The Basics of ISO

Low light, no light, some light and everything in between. Early on in my photography, ISO was a setting on my camera I was scared of, and just didn’t understand. People I learned from and worked with always were paranoid about using higher ISO but sometimes I just need to do things against the grain.

ISO is the setting of how sensitive the sensor in the camera is to light. It’s like if you could change how your retina sees light in your eye. Let’s dive in deeper!!!!!!!!

Just so you have an idea of how I am setting up this post.

All the images were taken on a Sony Alpha a7II Mirrorless Digital Camera – Body Only with a Sigma MC-11 Mount Converter Lens Adapter (Sigma EF-Mount Lenses to Sony E) w/ Essential Photo Bundle and a Canon EF 24-105mm f/4 L IS USM Lens for Canon EOS SLR Cameras.
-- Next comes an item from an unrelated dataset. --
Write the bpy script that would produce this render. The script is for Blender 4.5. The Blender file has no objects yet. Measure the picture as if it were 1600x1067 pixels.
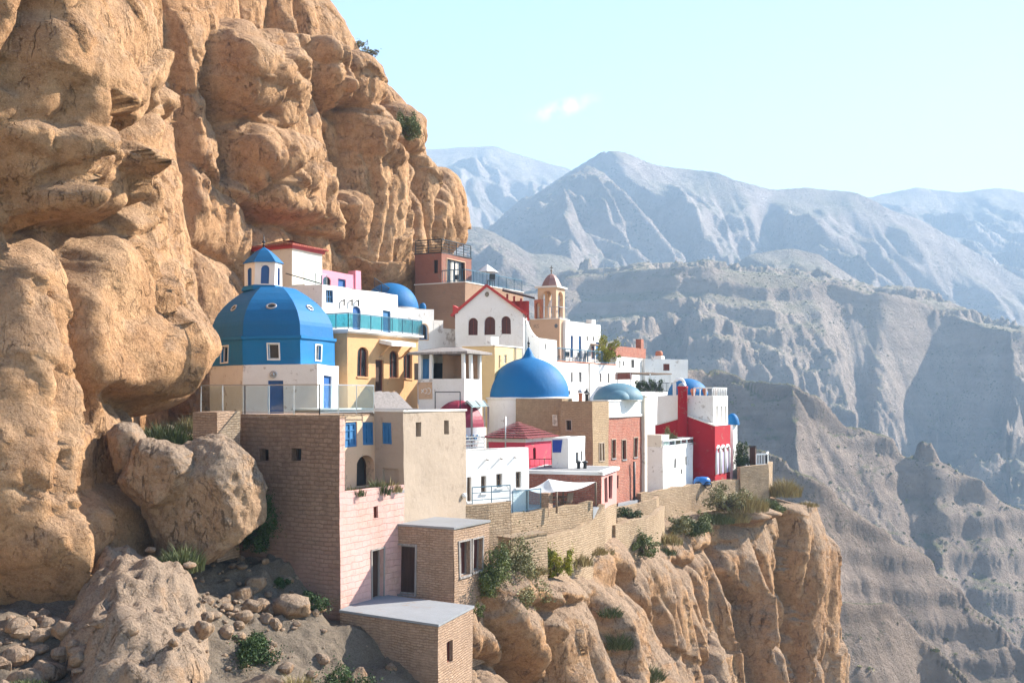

This camera has been an amazing upgrade from the Canon EOS 7D 18 MP CMOS Digital SLR Camera Body Only (discontinued by manufacturer) I was using for so many years. There is a link to the Amazon pages for these pieces of gear below so you can check them out and buy them if you are wanting to upgrade.

Let’s start with the numbers. What does it mean when my camera has an ISO number? To keep this answer simple, I’ll explain it this way. the lower the number the less light is picked up by the sensor. But won’t my images be dark if there is less light???? Yes, but the lower the number also lowers the noise(speckles in your image) and you can also adjust other things to compensate(I will be covering the exposure triangle later, stay tuned).

Now some examples!!!!!!!!

These images are taken directly out of the camera. No color correction, noise reduction or anything. #nofilter

1: ISO 80-F4-1 Sec Shutter


2: ISO 200-F4-0.4 Sec Shutter


3: ISO 800-F4-1/13 Sec Shutter


4: ISO 2500-F4-1/30 Sec Shutter


5: ISO 25600-F4-1/250 Sec Shutter


If you look at the darker areas around the lamp, in the dark section on the right, you can see the noise begin to appear. It looks like fuzz or dots in the image. Sometimes this can be reduced in Photoshop or Lightroom. You want to avoid using noise reduction in your photos as much as possible.

So as you can see, changing the ISO of your camera can help a lot in different lighting situations but can also be a sneaky devil. It can totally ruin an image if your not careful, but don’t be afraid of it.